Al termine della S. Messa, mentre la lunga fila dei sacerdoti lascia la chiesa in processione, il Card. Scola si ferma per un attimo, solo, davanti alla roccia dell’agonia che sta ai piedi dell’altare, prima di raggiungere gli altri. Un breve intensissimo istante, l’immagine forse più commovente di questa celebrazione, la figura di un uomo che contempla nel suo cuore il volto di un Dio che, per immenso amore, s’è fatto vicino e sofferente e con questa scelta, su questa pietra, ha cambiato la storia dell’uomo.
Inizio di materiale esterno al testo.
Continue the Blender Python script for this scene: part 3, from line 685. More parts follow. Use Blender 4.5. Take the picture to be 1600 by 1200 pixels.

Incontriamo ancora il Card. Scola nel giardino francescano adiacente alla basilica, tra i vecchi ulivi nodosi, per un ultimo saluto e per un messaggio rivolto alla Terra Santa e ai popoli che la abitano. “Questa terra – ci dice il Cardinale – è l’emblema della passione di Gesù, sembra condannata ad un perenne Venerdì Santo. Eppure, noi dobbiamo guardare con speranza anche alla storia dei popoli che vivono in questi luoghi e lavorare per costruire una pace che sia fondata sull’amore, la giustizia e la verità. In questo senso, la presenza dei cristiani è fondamentale e, se essi sapranno davvero radicare il loro stile di vita in Cristo, diverranno realmente costruttori di pace. Come in molti altri contesti in cui sono minoranza, i cristiani possono portare frutti insperati. Anche quando sembra schiacciata o in difficoltà, una minoranza che ha il coraggio della franchezza nell’umiltà, come testimoniano i martiri, può rappresentare un fattore essenziale nel favorire la concordia e la ricerca di relazioni di giustizia, anche se noi non conosciamo i tempi del loro fiorire. E la pace ci sorprenderà, come un’alba di speranza per l’umanità intera”.